Tuesday, September 14, 2010

Bridgework by Jesse Ricke

This morning Leobardo Estrada, PhD listed some of the most prominent social problems facing the US, including a school system segregated by white flight, the perceived difficulties of integrating immigrants into US culture, the stigma of prison attached to African American males, and a growing schism between greying Americans and tech savvy echo-boomers. He then challenged the media community to find cross cultural solutions. But when the panelists described their relationships to their audiences, I heard a perception of audiences as necessarily fractured and segmented into marketable niches. This channel for the old, this one for blacks, here's one for the ladies, etc.

I would like to bring up Ethan Zuckerman, founder of Global Voices (http://globalvoicesonline.org/). He identifies a certain kind of cultural player which he calls the "bridge figure" or the "third culture kid," a person brought up in two cultures who posses distinct ways of perceiving themselves and their place in society. Sometimes these figures remix the art of their two homes, sometimes they help explain the events in one culture to another. However they arise and however they act in the world, these kind of people are going to become a lot more common as the country diversifies, defying the segmented categories targeted by the marketers that the media industry relies on.

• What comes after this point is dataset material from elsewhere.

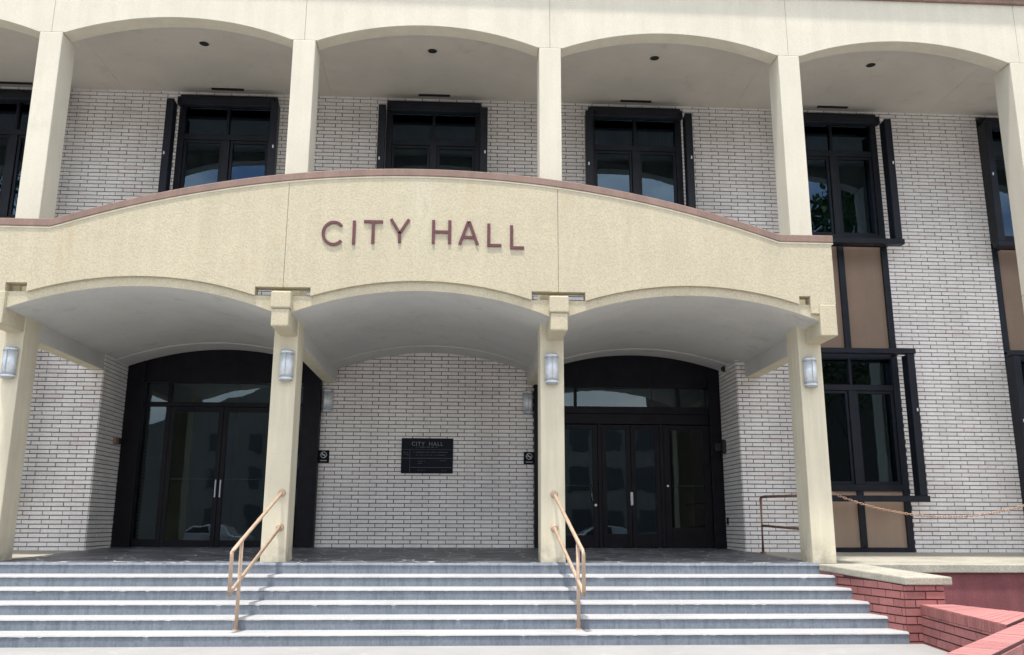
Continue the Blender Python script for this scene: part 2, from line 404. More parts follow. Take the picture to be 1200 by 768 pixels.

Scott Mills was right on when he said we aren't past race and never will be, but race, gender, and generation might start to look really weird. And if Estrada is right in believing our social ills require a solution that brings cultures together, then media companies might need to understand their audiences in different ways. We may need to see channels that don't aim to serve a specific niche, but that appeal across racial, generational, and gender divides. It might be more difficult to identify how the content should look - as a white male suburbanite I'm probably not qualified - but the cross-cultural population is coming up. Maybe we'll see it's manifestation in ten years on the next census. Maybe the industry should try thinking more about bridges right now.